Let Me Spell That For You

So it's The Girl's birthday soon and she's setting about organising her party with the social fervour of Paris Hilton.

'Oliver has to come.'


'Because he's my boyfriend mummy!' Cue rolling eyes.

And that's where it starts. I say she has to invite more than one boy or poor Oliver is going to feel a bit strange. So she suggests Mattheus as well.

'That's Mattheus with a 'z'.' A Z?!!! Where? It reminds me of a line in Sex and the City where a beautiful but particularly dim model introduces herself to Carrie. 'My name is Shaw. The Y is silent.'

And the list of unspellable names went on.

Anders. 'Is is short for Andrew?' 'NO Mummy don't be silly.' (More eye rolling)
Aurania or Oranya. 'Is her surname Otang?' 'No mummy. I'm starting to get cross now.'

Tasmin. 'Do you mean Tamsin?' 'No I mean Tasmin.'
Ocean. 'Does she have a little brother called Puddle?' (Just the eye rolling now.)

I once wrote an article about people giving children slightly odd names to make them stand out. It's not a modern phenomena - the Puritans saddled their children with names like Be-Worthy and Repentance. But now, living in the individualistic culture that we do - many parents get Individual and Unique, confused with Barking Mad. And sometimes giving them a well known name but spelling it oddly - like Kaitlyn. There is an Institute of Naming Children Humanely who look at the business of giving children a bonkers name with stern disapproval. They say that
parents who choose names poorly create misleading labels for their children. These labels can cause their children to be mocked, stereotyped, or ostracized. Mocked, stereotyped, and ostracized children grow to become demented adults.
I'm not saying that any of my daughter's friends' names are demented but a few at least have a No - this is how you spell it vibe. And the IoNCH reckon that we say our names about a million times in a lifetime so the amount of time wasted saying, 'No you spell it K.A.I.T.L.Y.N' - adds up to about FIFTY wasted days which could be spent rollerblading, writing a novel or shopping.)
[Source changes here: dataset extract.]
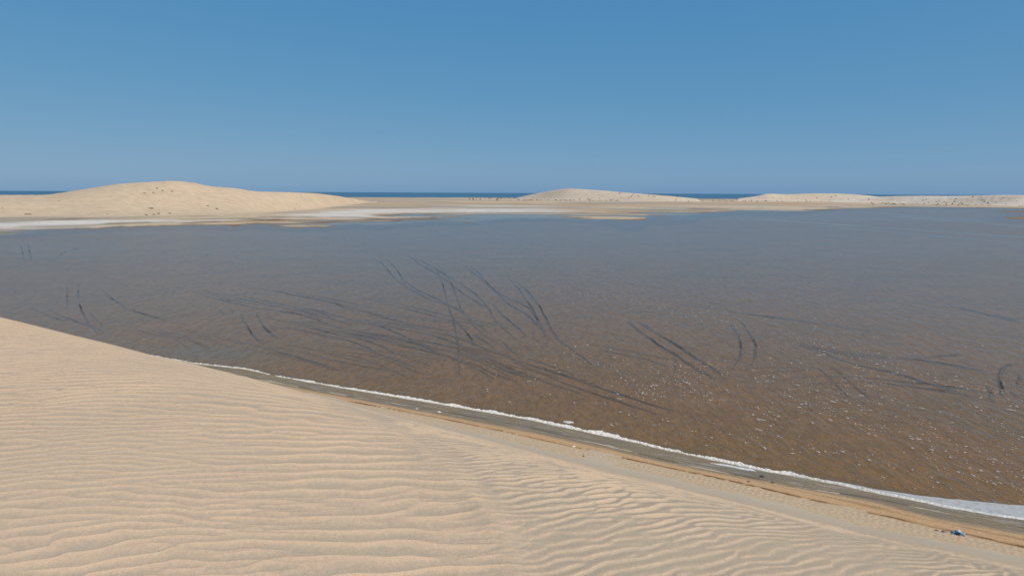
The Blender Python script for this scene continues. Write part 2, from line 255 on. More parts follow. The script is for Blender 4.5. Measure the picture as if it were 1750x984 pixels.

Maybe I'm just jealous. Perhaps if I were given a slightly mad but glamorous name like Ocean - I wouldn't have been the shy, introverted dweeb I was at school but a mysterious figure of depth. Like an Ocean in fact. Or maybe the way kids do - I'd have been called Wet or Sloppy (I wore glasses) or Sloppy Four Eyes.

Unusual names - what do you think? Do you grow into them or can they stunt you emotionally?